**GIVEN TASK:**
Copy out every record below with complete accuracy.

3D scene scripts:

START

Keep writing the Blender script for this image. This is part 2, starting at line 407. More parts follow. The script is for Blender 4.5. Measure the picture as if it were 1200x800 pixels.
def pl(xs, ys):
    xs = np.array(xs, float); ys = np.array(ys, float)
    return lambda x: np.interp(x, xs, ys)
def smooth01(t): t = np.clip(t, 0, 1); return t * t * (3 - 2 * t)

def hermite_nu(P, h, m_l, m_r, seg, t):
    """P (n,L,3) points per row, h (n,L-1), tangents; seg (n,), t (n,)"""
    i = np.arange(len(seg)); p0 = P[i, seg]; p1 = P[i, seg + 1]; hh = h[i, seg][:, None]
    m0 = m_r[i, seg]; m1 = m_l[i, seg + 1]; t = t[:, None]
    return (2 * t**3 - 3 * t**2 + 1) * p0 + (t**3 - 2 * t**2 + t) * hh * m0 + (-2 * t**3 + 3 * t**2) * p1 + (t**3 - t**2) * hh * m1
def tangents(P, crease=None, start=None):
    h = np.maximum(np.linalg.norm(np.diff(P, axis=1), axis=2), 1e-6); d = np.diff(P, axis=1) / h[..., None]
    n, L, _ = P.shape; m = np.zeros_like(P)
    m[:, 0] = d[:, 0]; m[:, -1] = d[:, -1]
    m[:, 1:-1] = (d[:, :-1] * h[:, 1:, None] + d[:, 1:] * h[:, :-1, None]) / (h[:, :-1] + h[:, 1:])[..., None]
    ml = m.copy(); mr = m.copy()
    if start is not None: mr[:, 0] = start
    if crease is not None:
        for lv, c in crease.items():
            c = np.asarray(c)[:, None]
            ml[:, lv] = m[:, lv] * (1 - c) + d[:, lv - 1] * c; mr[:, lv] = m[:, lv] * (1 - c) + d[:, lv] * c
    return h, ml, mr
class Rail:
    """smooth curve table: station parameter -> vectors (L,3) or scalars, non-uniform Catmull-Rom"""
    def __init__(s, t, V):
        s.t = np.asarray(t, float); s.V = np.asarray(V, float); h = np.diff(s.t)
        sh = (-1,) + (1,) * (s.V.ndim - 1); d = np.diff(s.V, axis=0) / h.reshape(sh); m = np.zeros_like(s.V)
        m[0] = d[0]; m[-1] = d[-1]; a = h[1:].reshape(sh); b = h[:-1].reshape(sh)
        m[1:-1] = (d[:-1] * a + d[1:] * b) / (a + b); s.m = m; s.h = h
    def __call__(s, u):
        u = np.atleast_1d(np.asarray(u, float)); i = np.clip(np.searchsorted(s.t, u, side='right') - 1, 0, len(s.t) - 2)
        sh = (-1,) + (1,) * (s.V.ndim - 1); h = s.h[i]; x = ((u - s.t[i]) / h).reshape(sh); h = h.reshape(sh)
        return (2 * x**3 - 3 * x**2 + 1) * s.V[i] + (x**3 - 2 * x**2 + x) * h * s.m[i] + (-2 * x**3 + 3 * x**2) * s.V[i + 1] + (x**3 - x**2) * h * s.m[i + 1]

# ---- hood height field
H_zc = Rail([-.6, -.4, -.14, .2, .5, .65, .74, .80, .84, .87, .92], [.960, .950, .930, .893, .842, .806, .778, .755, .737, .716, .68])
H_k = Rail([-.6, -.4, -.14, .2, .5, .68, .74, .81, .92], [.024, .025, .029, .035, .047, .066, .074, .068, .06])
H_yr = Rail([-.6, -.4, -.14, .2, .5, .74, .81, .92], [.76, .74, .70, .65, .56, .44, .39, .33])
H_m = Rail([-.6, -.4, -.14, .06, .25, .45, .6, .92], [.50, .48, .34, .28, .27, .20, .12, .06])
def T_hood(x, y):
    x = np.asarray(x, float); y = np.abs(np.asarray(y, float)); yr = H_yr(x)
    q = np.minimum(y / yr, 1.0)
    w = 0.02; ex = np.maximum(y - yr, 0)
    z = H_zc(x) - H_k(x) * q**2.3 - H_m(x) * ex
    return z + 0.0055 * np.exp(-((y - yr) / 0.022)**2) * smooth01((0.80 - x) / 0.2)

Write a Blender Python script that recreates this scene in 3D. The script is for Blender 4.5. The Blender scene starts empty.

END

**ANSWER IN FULL:**
Keep writing the Blender script for this image. This is part 2, starting at line 407. More parts follow. The script is for Blender 4.5. Measure the picture as if it were 1200x800 pixels.
def pl(xs, ys):
    xs = np.array(xs, float); ys = np.array(ys, float)
    return lambda x: np.interp(x, xs, ys)
def smooth01(t): t = np.clip(t, 0, 1); return t * t * (3 - 2 * t)

def hermite_nu(P, h, m_l, m_r, seg, t):
    """P (n,L,3) points per row, h (n,L-1), tangents; seg (n,), t (n,)"""
    i = np.arange(len(seg)); p0 = P[i, seg]; p1 = P[i, seg + 1]; hh = h[i, seg][:, None]
    m0 = m_r[i, seg]; m1 = m_l[i, seg + 1]; t = t[:, None]
    return (2 * t**3 - 3 * t**2 + 1) * p0 + (t**3 - 2 * t**2 + t) * hh * m0 + (-2 * t**3 + 3 * t**2) * p1 + (t**3 - t**2) * hh * m1
def tangents(P, crease=None, start=None):
    h = np.maximum(np.linalg.norm(np.diff(P, axis=1), axis=2), 1e-6); d = np.diff(P, axis=1) / h[..., None]
    n, L, _ = P.shape; m = np.zeros_like(P)
    m[:, 0] = d[:, 0]; m[:, -1] = d[:, -1]
    m[:, 1:-1] = (d[:, :-1] * h[:, 1:, None] + d[:, 1:] * h[:, :-1, None]) / (h[:, :-1] + h[:, 1:])[..., None]
    ml = m.copy(); mr = m.copy()
    if start is not None: mr[:, 0] = start
    if crease is not None:
        for lv, c in crease.items():
            c = np.asarray(c)[:, None]
            ml[:, lv] = m[:, lv] * (1 - c) + d[:, lv - 1] * c; mr[:, lv] = m[:, lv] * (1 - c) + d[:, lv] * c
    return h, ml, mr
class Rail:
    """smooth curve table: station parameter -> vectors (L,3) or scalars, non-uniform Catmull-Rom"""
    def __init__(s, t, V):
        s.t = np.asarray(t, float); s.V = np.asarray(V, float); h = np.diff(s.t)
        sh = (-1,) + (1,) * (s.V.ndim - 1); d = np.diff(s.V, axis=0) / h.reshape(sh); m = np.zeros_like(s.V)
        m[0] = d[0]; m[-1] = d[-1]; a = h[1:].reshape(sh); b = h[:-1].reshape(sh)
        m[1:-1] = (d[:-1] * a + d[1:] * b) / (a + b); s.m = m; s.h = h
    def __call__(s, u):
        u = np.atleast_1d(np.asarray(u, float)); i = np.clip(np.searchsorted(s.t, u, side='right') - 1, 0, len(s.t) - 2)
        sh = (-1,) + (1,) * (s.V.ndim - 1); h = s.h[i]; x = ((u - s.t[i]) / h).reshape(sh); h = h.reshape(sh)
        return (2 * x**3 - 3 * x**2 + 1) * s.V[i] + (x**3 - 2 * x**2 + x) * h * s.m[i] + (-2 * x**3 + 3 * x**2) * s.V[i + 1] + (x**3 - x**2) * h * s.m[i + 1]

# ---- hood height field
H_zc = Rail([-.6, -.4, -.14, .2, .5, .65, .74, .80, .84, .87, .92], [.960, .950, .930, .893, .842, .806, .778, .755, .737, .716, .68])
H_k = Rail([-.6, -.4, -.14, .2, .5, .68, .74, .81, .92], [.024, .025, .029, .035, .047, .066, .074, .068, .06])
H_yr = Rail([-.6, -.4, -.14, .2, .5, .74, .81, .92], [.76, .74, .70, .65, .56, .44, .39, .33])
H_m = Rail([-.6, -.4, -.14, .06, .25, .45, .6, .92], [.50, .48, .34, .28, .27, .20, .12, .06])
def T_hood(x, y):
    x = np.asarray(x, float); y = np.abs(np.asarray(y, float)); yr = H_yr(x)
    q = np.minimum(y / yr, 1.0)
    w = 0.02; ex = np.maximum(y - yr, 0)
    z = H_zc(x) - H_k(x) * q**2.3 - H_m(x) * ex
    return z + 0.0055 * np.exp(-((y - yr) / 0.022)**2) * smooth01((0.80 - x) / 0.2)

Write a Blender Python script that recreates this scene in 3D. The script is for Blender 4.5. The Blender scene starts empty.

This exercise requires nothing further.